The Spurs go into Game 3 of the Finals down 0-2 to the Knicks, and Keldon Johnson is one of the players they need to change the series. San Antonio did not get enough from him in the first two games, and the bench forward now has to supply more size, energy and production if the Spurs are going to make this a fight.
That urgency is showing up in the numbers around Johnson, who averaged 13.2 points and 5.4 rebounds in the regular season but has not carried that form into the playoffs. His minutes are down, his scoring efficiency has fallen off a cliff and he has had trouble finishing inside, leaving the Spurs short in the exact areas they hoped he would stabilize.
Johnson was not brought through this season as a luxury piece. He won Sixth Man of the Year because he gave the offense a real lift and handled the little things that matter in a rotation player. San Antonio entered the year knowing the big forward spot was a weakness, and Johnson was part of the answer because the Knicks are a brutal matchup for a team that lacks size at the forward spots.
The problem is that the answer has not held up in the playoffs. Johnson has been bad except for a few games, and his rebounding is not the strength it once was, which matters even more when the Spurs are trying to keep up with a Knicks team that can punish them on the glass and around the rim. Mitch Johnson has already used Harrison Barnes, Johnson and rookie Carter Bryant at power forward at different points, a sign of how unsettled that spot remains.
San Antonio has tried other fixes, too. Julian Champagnie started at power forward and gave the Spurs stronger rebounding, more switchability and more dangerous shooting, while Dylan Harper has eased some of the damage by providing bench scoring and rebounding. But with the series now at the point where every possession matters, the Spurs still need Keldon Johnson to do the job they expected when they built this roster around his energy and physicality.

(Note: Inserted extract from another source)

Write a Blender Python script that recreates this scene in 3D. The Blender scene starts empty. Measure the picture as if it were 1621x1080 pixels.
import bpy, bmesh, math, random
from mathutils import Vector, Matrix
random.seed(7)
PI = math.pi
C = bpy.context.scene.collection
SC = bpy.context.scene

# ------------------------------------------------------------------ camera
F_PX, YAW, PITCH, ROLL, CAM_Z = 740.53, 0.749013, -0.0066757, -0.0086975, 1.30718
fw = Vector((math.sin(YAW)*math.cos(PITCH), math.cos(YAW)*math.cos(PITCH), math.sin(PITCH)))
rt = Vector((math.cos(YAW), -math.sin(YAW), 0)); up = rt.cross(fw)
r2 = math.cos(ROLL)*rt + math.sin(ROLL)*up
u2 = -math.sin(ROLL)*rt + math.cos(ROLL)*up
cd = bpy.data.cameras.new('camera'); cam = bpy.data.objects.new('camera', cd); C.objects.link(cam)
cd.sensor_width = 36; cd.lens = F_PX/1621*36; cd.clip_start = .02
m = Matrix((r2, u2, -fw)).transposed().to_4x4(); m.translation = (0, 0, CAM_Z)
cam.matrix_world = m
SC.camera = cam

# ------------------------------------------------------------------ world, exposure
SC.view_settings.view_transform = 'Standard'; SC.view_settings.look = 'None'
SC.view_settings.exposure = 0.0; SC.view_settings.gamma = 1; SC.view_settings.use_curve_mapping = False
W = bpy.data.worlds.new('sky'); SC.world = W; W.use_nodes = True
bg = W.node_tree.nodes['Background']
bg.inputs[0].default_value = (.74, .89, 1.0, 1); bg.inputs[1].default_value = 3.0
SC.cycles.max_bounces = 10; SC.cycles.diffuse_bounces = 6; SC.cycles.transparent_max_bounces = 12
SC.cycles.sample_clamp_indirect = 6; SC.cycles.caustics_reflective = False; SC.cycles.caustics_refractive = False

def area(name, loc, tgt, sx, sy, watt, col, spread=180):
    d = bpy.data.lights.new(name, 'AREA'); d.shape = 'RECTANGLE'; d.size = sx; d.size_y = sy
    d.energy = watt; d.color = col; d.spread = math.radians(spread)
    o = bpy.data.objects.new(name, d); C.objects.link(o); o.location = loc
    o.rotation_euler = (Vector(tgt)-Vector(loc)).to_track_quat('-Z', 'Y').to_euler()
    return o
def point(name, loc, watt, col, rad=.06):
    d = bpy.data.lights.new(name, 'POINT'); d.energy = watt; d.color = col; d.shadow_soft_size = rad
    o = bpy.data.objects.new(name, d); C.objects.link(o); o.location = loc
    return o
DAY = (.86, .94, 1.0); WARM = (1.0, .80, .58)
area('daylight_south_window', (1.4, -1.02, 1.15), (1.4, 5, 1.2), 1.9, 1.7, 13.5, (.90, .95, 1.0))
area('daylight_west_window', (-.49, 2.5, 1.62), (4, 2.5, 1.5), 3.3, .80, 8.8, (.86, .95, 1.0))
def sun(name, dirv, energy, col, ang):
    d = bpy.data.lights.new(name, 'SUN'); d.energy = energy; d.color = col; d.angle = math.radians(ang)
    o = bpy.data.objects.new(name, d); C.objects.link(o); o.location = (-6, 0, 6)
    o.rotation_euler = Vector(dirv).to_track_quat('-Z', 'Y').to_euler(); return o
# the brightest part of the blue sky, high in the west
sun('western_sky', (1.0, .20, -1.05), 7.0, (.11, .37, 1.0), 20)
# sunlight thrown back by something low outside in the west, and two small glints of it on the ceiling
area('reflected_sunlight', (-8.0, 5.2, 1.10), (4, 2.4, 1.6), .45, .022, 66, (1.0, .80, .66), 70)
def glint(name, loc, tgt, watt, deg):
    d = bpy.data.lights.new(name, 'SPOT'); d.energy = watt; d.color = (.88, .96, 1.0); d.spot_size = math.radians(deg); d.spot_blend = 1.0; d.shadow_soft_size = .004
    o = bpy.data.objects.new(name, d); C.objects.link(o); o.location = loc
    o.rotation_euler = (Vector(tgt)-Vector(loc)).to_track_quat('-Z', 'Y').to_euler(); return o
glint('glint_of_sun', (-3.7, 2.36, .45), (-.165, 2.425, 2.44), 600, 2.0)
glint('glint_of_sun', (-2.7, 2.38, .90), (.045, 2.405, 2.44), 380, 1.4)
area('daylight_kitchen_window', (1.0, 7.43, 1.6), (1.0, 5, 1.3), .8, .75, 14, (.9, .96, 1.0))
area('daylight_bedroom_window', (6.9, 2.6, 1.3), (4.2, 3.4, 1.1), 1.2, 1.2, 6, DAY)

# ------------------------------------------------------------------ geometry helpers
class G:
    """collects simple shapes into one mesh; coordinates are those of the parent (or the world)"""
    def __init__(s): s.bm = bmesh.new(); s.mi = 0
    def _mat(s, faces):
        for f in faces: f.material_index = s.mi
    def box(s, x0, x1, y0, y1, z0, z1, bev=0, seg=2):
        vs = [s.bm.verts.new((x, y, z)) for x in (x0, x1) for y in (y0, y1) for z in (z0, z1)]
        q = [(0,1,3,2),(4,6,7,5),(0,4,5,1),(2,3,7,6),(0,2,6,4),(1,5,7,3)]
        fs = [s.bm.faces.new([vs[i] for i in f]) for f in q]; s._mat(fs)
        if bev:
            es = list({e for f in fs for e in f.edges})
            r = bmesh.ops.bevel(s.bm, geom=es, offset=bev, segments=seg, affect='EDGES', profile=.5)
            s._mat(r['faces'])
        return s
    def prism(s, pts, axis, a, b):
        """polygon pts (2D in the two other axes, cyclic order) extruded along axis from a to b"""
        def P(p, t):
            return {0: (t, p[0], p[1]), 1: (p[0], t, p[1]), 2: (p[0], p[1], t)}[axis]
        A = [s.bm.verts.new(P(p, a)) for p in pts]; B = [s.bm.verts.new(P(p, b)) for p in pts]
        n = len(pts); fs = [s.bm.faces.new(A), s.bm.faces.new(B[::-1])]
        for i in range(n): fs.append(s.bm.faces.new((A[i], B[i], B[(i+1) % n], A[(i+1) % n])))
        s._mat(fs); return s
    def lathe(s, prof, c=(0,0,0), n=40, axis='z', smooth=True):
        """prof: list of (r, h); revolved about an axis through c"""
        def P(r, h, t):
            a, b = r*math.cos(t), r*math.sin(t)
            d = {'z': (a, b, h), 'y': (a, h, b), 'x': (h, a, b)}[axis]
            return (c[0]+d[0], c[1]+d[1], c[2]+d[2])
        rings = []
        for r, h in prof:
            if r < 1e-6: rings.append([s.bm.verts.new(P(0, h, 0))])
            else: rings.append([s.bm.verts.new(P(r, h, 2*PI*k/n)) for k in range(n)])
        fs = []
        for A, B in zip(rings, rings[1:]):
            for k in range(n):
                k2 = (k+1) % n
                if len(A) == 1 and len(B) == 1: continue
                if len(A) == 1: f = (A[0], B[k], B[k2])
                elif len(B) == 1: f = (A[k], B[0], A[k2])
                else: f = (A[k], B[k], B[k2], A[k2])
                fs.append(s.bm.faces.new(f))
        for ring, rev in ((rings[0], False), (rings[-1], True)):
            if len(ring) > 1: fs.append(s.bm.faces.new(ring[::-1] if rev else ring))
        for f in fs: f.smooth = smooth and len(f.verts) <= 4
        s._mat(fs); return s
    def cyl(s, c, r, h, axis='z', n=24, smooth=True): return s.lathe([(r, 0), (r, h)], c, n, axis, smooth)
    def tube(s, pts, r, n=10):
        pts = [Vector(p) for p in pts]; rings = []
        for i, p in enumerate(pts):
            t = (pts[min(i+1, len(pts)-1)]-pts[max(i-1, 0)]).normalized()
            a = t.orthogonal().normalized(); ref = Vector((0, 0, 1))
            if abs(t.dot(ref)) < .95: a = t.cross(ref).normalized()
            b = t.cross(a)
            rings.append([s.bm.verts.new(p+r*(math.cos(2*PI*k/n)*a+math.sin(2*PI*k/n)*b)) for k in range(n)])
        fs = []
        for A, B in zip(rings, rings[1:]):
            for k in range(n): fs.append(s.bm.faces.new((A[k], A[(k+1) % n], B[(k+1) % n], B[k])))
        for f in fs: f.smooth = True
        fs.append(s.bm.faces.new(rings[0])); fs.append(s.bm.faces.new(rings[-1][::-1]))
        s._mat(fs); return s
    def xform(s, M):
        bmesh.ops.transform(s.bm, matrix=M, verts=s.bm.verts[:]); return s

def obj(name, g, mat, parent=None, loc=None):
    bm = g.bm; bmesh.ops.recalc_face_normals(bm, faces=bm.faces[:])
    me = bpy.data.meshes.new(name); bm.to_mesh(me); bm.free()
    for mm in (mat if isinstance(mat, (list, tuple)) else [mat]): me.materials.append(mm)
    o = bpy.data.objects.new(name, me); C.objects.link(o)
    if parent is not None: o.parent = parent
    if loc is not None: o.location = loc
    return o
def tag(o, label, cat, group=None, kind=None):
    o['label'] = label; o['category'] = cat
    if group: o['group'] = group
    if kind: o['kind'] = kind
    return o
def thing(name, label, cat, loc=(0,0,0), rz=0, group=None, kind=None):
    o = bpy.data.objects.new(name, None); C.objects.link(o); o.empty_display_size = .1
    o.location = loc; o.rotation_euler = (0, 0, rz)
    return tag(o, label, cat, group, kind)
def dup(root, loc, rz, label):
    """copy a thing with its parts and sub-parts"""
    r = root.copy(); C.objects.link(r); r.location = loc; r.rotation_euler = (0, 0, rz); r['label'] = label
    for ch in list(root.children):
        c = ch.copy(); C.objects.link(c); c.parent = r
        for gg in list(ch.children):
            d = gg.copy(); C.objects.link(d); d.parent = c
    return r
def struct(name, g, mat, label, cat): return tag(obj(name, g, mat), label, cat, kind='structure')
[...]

Before Game 3, FanDuel listed Johnson at -102 to record at least 8.5 combined points and rebounds, with the odds of him missing that mark set at -130. That is a thin edge for a player the Spurs need to be more than a number on a betting sheet. If he gives them the bench lift they have been missing, San Antonio has a way back into the series; if not, the size problem that has hung over the Spurs all season may become the reason the Finals start slipping away for good.